Garantiu a vitória do fogo sobre a água, mas não a harmonia dos elementais. É ele mesmo o elemento ígneo no brilho da sua força irresistível. Seu andar cambeta é considerado símbolo da sua dupla natureza, ao mesmo tempo celeste e terrestre, ou como a imagem do aspecto trepidante da chama.

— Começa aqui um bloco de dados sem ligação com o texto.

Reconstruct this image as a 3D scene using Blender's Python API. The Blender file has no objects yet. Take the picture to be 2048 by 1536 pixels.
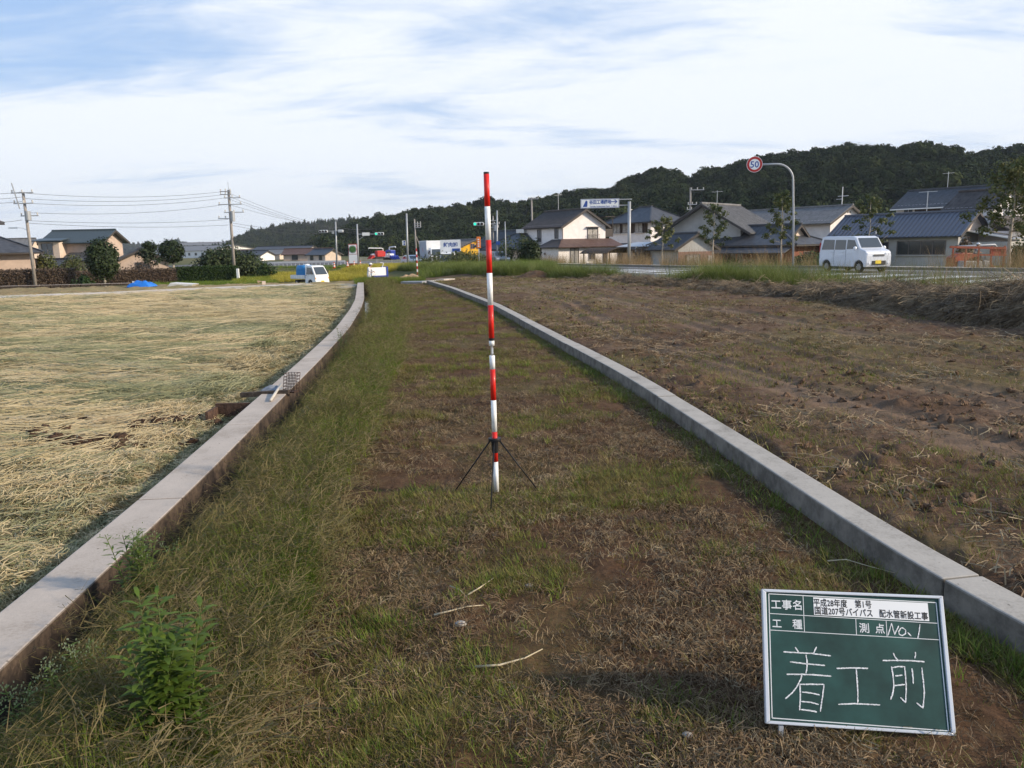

Rejeitado e expulso por sua própria mãe Hera, que o gerou por via partenogenética, gerando o complexo de “Filho sem pai”, a solidão torna-se intensa, assim como o sentimento de rejeição e imensa necessidade de reconhecimento social. Segundo definição da escritora Shimoda Bolen, Hefestos é o criador ferido, arquétipo do profundo instinto de trabalho e de criação a partir da forja da alma, transformando a matéria bruta em objetos maravilhosos e assim, através de sua arte, procura o amor-reconhecimento, compensando a repulsa devido a sua deformidade.

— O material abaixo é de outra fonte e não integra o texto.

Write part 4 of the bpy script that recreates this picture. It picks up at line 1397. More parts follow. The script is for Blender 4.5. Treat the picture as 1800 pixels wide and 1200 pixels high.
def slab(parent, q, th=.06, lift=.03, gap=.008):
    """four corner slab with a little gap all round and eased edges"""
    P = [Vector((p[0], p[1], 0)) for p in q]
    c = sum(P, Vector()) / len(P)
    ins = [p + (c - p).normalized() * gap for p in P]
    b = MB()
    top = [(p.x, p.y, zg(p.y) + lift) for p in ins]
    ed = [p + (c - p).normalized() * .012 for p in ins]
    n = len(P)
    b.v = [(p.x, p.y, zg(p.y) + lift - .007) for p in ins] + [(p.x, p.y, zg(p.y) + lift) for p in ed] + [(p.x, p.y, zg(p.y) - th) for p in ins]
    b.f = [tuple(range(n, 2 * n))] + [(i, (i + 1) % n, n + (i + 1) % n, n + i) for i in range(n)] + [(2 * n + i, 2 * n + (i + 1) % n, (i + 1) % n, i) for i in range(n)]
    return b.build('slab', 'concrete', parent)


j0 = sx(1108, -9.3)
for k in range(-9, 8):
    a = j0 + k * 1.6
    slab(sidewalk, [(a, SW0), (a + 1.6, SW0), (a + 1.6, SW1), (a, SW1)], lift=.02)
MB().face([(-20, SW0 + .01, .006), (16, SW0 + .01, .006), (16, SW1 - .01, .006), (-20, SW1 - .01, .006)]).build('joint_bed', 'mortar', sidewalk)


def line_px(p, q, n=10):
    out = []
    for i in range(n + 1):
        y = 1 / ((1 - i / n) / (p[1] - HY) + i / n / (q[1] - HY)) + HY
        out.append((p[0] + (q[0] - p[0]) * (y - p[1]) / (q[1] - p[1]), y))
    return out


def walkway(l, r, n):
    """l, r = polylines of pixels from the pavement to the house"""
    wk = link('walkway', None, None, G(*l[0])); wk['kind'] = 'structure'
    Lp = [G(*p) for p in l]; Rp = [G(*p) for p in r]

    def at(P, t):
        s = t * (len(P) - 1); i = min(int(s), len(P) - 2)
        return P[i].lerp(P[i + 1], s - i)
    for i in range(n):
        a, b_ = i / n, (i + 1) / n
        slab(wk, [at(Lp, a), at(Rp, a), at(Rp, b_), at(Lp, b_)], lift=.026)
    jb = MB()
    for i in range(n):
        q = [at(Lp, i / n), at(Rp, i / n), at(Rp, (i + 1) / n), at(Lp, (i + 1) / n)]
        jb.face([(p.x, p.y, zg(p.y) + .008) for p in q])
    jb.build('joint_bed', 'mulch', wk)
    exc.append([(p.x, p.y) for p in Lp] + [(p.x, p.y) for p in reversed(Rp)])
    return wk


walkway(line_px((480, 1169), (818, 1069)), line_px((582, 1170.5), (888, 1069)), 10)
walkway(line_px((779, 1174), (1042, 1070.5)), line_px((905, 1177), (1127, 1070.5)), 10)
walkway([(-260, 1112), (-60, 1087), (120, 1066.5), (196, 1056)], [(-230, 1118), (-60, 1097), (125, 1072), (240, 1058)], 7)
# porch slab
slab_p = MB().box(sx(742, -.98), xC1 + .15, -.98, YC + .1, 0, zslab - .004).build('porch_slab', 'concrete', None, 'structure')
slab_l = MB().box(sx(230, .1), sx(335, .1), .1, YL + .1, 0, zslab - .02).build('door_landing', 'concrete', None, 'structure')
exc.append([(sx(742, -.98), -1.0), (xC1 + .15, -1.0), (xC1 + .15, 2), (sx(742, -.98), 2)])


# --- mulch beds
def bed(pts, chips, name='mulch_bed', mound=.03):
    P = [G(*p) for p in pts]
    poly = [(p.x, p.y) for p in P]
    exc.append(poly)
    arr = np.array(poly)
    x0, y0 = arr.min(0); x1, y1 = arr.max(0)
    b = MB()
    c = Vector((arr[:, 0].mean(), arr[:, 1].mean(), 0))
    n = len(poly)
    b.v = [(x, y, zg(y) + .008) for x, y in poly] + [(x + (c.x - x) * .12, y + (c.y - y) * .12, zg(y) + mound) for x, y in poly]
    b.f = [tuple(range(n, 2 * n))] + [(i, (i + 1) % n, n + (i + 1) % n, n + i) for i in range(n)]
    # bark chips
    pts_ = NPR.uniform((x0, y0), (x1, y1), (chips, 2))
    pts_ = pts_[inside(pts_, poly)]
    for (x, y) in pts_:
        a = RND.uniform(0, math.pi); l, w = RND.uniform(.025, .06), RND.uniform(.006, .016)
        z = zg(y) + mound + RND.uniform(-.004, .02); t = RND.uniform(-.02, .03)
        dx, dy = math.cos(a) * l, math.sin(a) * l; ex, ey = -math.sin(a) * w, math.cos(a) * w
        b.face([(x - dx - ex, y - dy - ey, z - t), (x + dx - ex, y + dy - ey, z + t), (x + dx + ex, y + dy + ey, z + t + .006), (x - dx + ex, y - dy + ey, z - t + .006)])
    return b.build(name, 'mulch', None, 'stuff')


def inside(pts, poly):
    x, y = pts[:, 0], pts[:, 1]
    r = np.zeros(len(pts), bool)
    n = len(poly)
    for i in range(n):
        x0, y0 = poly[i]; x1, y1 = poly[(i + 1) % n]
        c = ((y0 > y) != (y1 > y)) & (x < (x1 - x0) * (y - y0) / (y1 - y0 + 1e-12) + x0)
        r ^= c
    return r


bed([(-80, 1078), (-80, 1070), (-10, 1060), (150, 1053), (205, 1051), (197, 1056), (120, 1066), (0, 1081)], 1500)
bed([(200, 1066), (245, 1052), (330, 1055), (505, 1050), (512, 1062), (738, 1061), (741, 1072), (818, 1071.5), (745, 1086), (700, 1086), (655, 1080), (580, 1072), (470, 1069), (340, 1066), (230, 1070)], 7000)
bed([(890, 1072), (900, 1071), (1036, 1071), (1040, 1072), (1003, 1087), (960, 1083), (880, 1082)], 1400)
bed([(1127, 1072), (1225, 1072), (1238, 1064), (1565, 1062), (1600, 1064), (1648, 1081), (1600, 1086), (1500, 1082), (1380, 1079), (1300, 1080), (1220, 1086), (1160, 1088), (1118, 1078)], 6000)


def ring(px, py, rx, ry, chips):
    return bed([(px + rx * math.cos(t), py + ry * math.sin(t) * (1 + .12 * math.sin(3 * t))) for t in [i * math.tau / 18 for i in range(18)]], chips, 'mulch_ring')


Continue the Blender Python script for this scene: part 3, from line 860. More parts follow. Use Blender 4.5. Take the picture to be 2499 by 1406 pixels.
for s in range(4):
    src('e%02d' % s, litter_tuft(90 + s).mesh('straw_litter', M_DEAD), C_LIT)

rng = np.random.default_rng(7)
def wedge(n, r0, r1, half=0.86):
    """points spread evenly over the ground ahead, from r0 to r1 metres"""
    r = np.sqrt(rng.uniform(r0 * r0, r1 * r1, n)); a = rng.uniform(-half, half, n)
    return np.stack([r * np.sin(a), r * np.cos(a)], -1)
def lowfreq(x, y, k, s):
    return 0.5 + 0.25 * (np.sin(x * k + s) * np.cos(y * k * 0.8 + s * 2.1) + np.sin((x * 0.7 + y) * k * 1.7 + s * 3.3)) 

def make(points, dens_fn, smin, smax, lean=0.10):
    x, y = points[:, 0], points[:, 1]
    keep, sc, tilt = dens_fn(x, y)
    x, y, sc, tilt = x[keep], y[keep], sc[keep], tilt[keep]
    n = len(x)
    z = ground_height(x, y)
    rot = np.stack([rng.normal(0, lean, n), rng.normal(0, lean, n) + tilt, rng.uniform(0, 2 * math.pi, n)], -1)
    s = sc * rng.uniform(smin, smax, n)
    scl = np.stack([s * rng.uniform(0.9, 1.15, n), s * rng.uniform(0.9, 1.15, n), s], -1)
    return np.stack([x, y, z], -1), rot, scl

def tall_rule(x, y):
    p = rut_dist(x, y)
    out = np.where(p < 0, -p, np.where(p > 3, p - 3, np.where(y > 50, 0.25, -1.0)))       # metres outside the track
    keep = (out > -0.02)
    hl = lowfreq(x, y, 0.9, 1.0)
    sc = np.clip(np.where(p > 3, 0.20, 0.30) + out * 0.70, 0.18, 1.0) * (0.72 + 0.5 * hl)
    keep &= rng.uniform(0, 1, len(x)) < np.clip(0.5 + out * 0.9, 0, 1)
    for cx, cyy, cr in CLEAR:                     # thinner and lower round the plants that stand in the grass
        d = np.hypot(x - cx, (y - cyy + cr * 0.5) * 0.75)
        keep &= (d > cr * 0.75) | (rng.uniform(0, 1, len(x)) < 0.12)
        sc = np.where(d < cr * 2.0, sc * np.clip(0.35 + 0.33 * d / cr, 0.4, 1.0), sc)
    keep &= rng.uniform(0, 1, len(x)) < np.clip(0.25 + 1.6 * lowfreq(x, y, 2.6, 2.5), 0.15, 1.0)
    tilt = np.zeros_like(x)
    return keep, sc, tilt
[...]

Segundo Bolen em sua obra “O Anel do Poder”, “…Precisamos de outras pessoas, que podem nos proteger ou ferir, favorecer o nosso crescimento ou prejudicá-lo, fazer com que nos sintamos seguros e inerentemente dignos ou nos encher de dúvidas e de auto-condenações. Trazemos uma capacidade humana inerente de amar os outros e de nos sentirmos bem com relação a nós mesmos quando amamos de fato e amamos aquilo que fazemos. A autenticidade e a integridade ou harmonia interior vinculam-se a escolhas feitas a partir de quem somos e do que amamos. Depressões, ansiedades, loucura, falta de autoestima, sensações de falta de sentido, violência e apegos e vícios que aliviam a dor, mas criam mais dores, surgem quando não vivenciamos a nós mesmos como pessoas que têm escolha, quando não podemos amar, quando nos vemos divididos por facções interiores adversárias, quando temos medo e suprimimos aquilo que realmente sentimos ou temos medo de reconhecer como verdadeiro. A cura começa com o reconhecimento da verdade da nossa condição.”